Da bambina pensavo che la pace fosse un valore in assoluto il più importante. Le discussioni animate di casa mia fra i miei indivisibili genitori, entrambi artisti ed insegnanti nelle scuole medie, forse anche un po’ rivaleggianti nel loro ambito, e le discussioni familiari in genere, mi avevano convinta decisamente che la pace, quella tra le persone, quella agreste, quella di una chiesa silenziosa, quella che ti godi sdraiata su un’amaca, fosse un elemento irrinunciabile per vivere, o per sopravvivere.
Parlavo assai ed osservavo almeno altrettanto, così qualche conversazione con le signore che ci aiutavano per accudire mia nonna e in specie con qualcuno dei loro mariti, uno in particolare ubriaco fradicio veniva a prendere sua moglie e quella poverina ne aveva letteralmente paura, mi fece prestissimo capire che c’era tutto un mondo disperato intorno a noi, bisognoso di cure, non abbastanza colto, non abbastanza sfamato, non abbastanza occupato da un lavoro giustamente retribuito.
Se avessi potuto avrei voluto risolvere i problemi di tutti.
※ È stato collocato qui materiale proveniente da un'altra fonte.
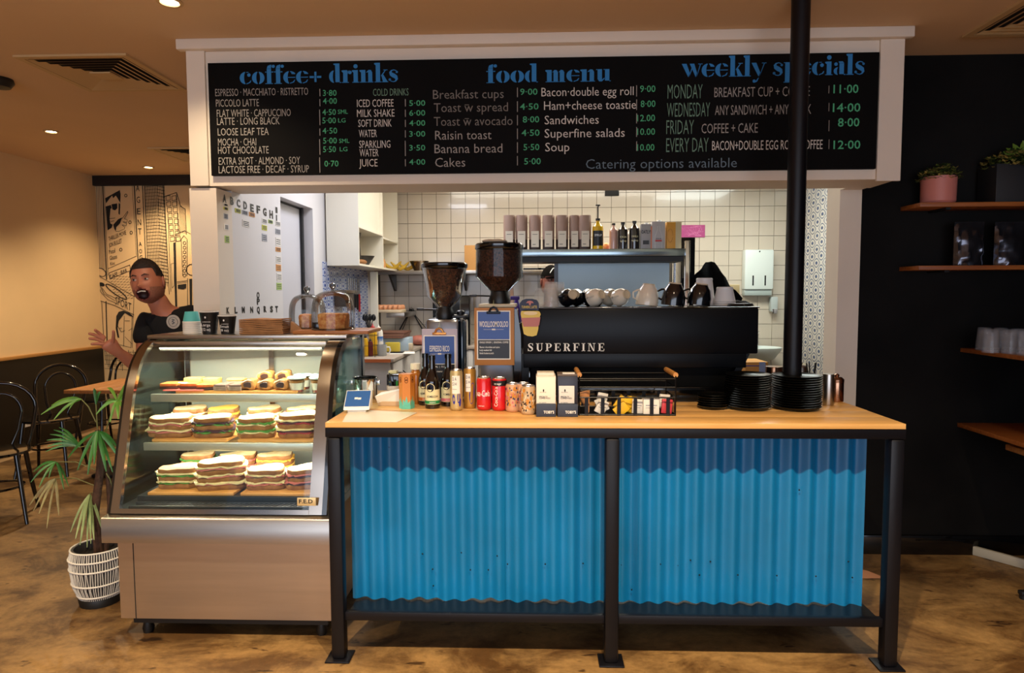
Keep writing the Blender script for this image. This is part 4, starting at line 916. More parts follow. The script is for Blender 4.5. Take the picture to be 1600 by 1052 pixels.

E mi ero messa ad insegnare a leggere e scrivere ad una di quelle signore, per non parlare di come cercai di convincere il marito a non bere ed a trattare bene sua moglie. Avevo sette anni.
Oggi apprendo, dalle mie letture e dal mio sondare in lungo ed in largo l’informazione mediatica senza mai accontentarmi della prima notizia che mi arriva, che i pacifisti sono considerati nemici dai governi di alcuni Paesi, per non parlare di tutti coloro che reclamano la giustizia sociale a causa della loro disperazione e povertà.
Caspitina! Che il mondo vada alla rovescia? Fatemi sapere, perché io non lo so.
Diventando adulta ho appreso che i conflitti e le controversie sono inevitabili ma ci sono mezzi pacifici per ricomporli, e davvero molti esseri umani di buona volontà si sono messi insieme per proporre soluzioni scrivendo carte costituzionali ed internazionali, ma anche studiando la psiche umana, o superando i confini nazionali con la musica, il teatro, il cinema, l’associazionismo, le organizzazioni sovranazionali.
Diciamo che la parte migliore dell’umanità si era messa a lavorare per far diventare realtà il sogno della mia infanzia.
Ma in questo mondo capovolto, i conflitti, apparentemente, non trovano soluzioni, anzi sono alimentati, creati apposta tra le bolle sociali mediatiche, in cui ogni problema grave sostenuto da un gruppo trova la sua negazione in un altro gruppo e, come dice qualcuno vicino a me, “ci si insulta a vicenda” ritenendo chi crede al problema o, viceversa, chi crede alla sua negazione, un perfetto idiota. Ma che qualcuno dica: “ehi ragazzi andiamo a vedere insieme cosa sta succedendo o cosa è successo” invece di aderire a informazioni di opposto segno senza documentarsi o senza andare a vedere di persona. Nessuno. Stiamo tutti attaccati alla nostra sedia a giudicare il mondo a seconda di quello che ci dicono nei social e che ci è più gradito.
Un sostanziale manicomio.
Ma ci sono chiavi di lettura, dobbiamo solo sforzarci di studiare questi fenomeni, molti ne hanno scritto e ne scrivono proficuamente come ha fatto D’Ambrosio con il suo saggio “L’Etica stanca” che è anche una raccolta di riflessioni di altri studiosi ed esperti e cita una bibliografia nutrita sull’argomento.
Ma se è troppo faticoso leggere, allora dovremo aspettare che si realizzi il famoso motto: “non puoi ingannare tutti per sempre”. Smaschereremo il gioco di manipolazione pro e contro tutto perché capiremo che ci divide e si fa gioco della nostra stessa sopravvivenza. Finalmente capiremo che solo tenendo il timone fermo su valori etici, navigheremo nella giusta direzione verso il futuro, non quello transumano, non quello guerrafondaio, non quello negazionista e neanche quello dominato dall’AI. Provare, dico io, per credere.